## CHALLENGE
Don't include pictures. Quote the lines below from the first through the line that contains "for f in bm.faces[n0:]: f.material_index".

§ §

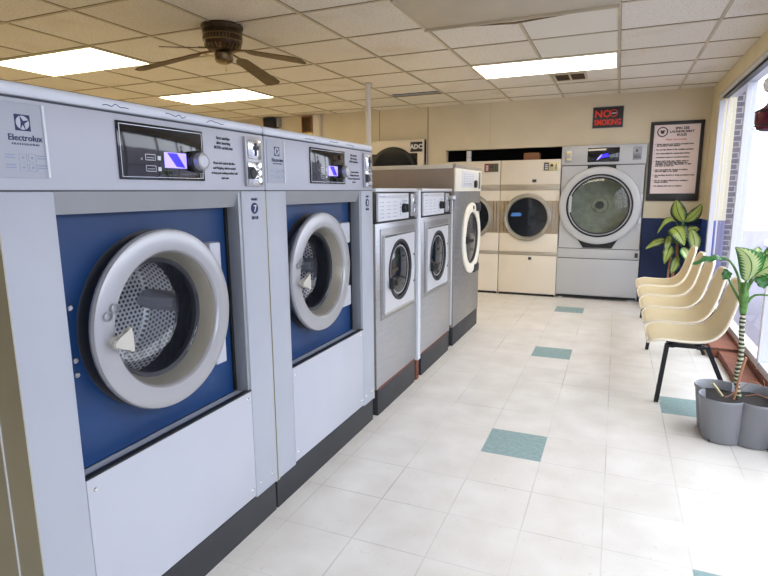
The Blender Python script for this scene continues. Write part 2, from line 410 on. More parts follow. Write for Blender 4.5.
def text_bm(bm, s, size, origin, face='x', align='LEFT', th=.0006, mi=0, bold=0.0, sx=1.0, space=1.0):
    """add text to bm. face 'x': seen from +x, text runs along +y; face 'y': seen from -y, runs along +x"""
    cu = bpy.data.curves.new('t', 'FONT'); cu.body = s; cu.size = size; cu.align_x = align; cu.extrude = th; cu.offset = bold; cu.resolution_u = 2
    cu.space_line = space
    o = bpy.data.objects.new('t', cu); COL.objects.link(o)
    dg = bpy.context.evaluated_depsgraph_get()
    me = bpy.data.meshes.new_from_object(o.evaluated_get(dg))
    bpy.data.objects.remove(o); bpy.data.curves.remove(cu)
    if face == 'x': Mx = Matrix(((0, 0, 1, origin[0]), (sx, 0, 0, origin[1]), (0, 1, 0, origin[2]), (0, 0, 0, 1)))
    else: Mx = Matrix(((sx, 0, 0, origin[0]), (0, 0, -1, origin[1]), (0, 1, 0, origin[2]), (0, 0, 0, 1)))
    me.transform(Mx)
    n0 = len(bm.faces)
    bm.from_mesh(me); bpy.data.meshes.remove(me)
    bm.faces.ensure_lookup_table()
    for f in bm.faces[n0:]: f.material_index = mi

# ------------------------------------------------------------------ dimensions
FX = -1.265          # plane of the washer fronts
WY = 7.25            # back wall
CZ = 2.47            # ceiling
RX = .91             # right wall inside face
GX, GY = .622, .63   # ceiling grid pitch
gx = lambda k: -.06 + GX * k
gy = lambda k: 5.09 + GY * k

# ------------------------------------------------------------------ the setting
bm = B_(); box(bm, -6.2, 1.0, -3.2, 8.3, -.05, 0); struct('floor', bm, 'floor')
# back wall with openings where the dryers stand in it
bm = B_()

box(bm, -6.2, -3.34, WY, WY + .1, 0, CZ)
box(bm, -3.34, -2.44, WY, WY + .1, 2.05, CZ)
box(bm, -2.44, -2.155, WY, WY + .1, 0, CZ)
box(bm, -2.155, .292, WY, WY + .1, 1.89, CZ)
box(bm, .292, 1.1, WY, WY + .1, 0, CZ)
box(bm, -6.2, 1.1, 8.2, 8.3, 0, CZ, mi=1)
box(bm, -6.2, 1.1, WY + .1, 8.2, 2.3, 2.34, mi=1)
struct('wall_back', bm, ['wall_b', 'dark_gap'])
bm = B_(); box(bm, -2.418, -2.410, WY - .004, WY, 1.66, CZ); struct('trim_1', bm, 'crack')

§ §

## OUTPUT OF THE EXERCISE
The Blender Python script for this scene continues. Write part 2, from line 410 on. More parts follow. Write for Blender 4.5.
def text_bm(bm, s, size, origin, face='x', align='LEFT', th=.0006, mi=0, bold=0.0, sx=1.0, space=1.0):
    """add text to bm. face 'x': seen from +x, text runs along +y; face 'y': seen from -y, runs along +x"""
    cu = bpy.data.curves.new('t', 'FONT'); cu.body = s; cu.size = size; cu.align_x = align; cu.extrude = th; cu.offset = bold; cu.resolution_u = 2
    cu.space_line = space
    o = bpy.data.objects.new('t', cu); COL.objects.link(o)
    dg = bpy.context.evaluated_depsgraph_get()
    me = bpy.data.meshes.new_from_object(o.evaluated_get(dg))
    bpy.data.objects.remove(o); bpy.data.curves.remove(cu)
    if face == 'x': Mx = Matrix(((0, 0, 1, origin[0]), (sx, 0, 0, origin[1]), (0, 1, 0, origin[2]), (0, 0, 0, 1)))
    else: Mx = Matrix(((sx, 0, 0, origin[0]), (0, 0, -1, origin[1]), (0, 1, 0, origin[2]), (0, 0, 0, 1)))
    me.transform(Mx)
    n0 = len(bm.faces)
    bm.from_mesh(me); bpy.data.meshes.remove(me)
    bm.faces.ensure_lookup_table()
    for f in bm.faces[n0:]: f.material_index = mi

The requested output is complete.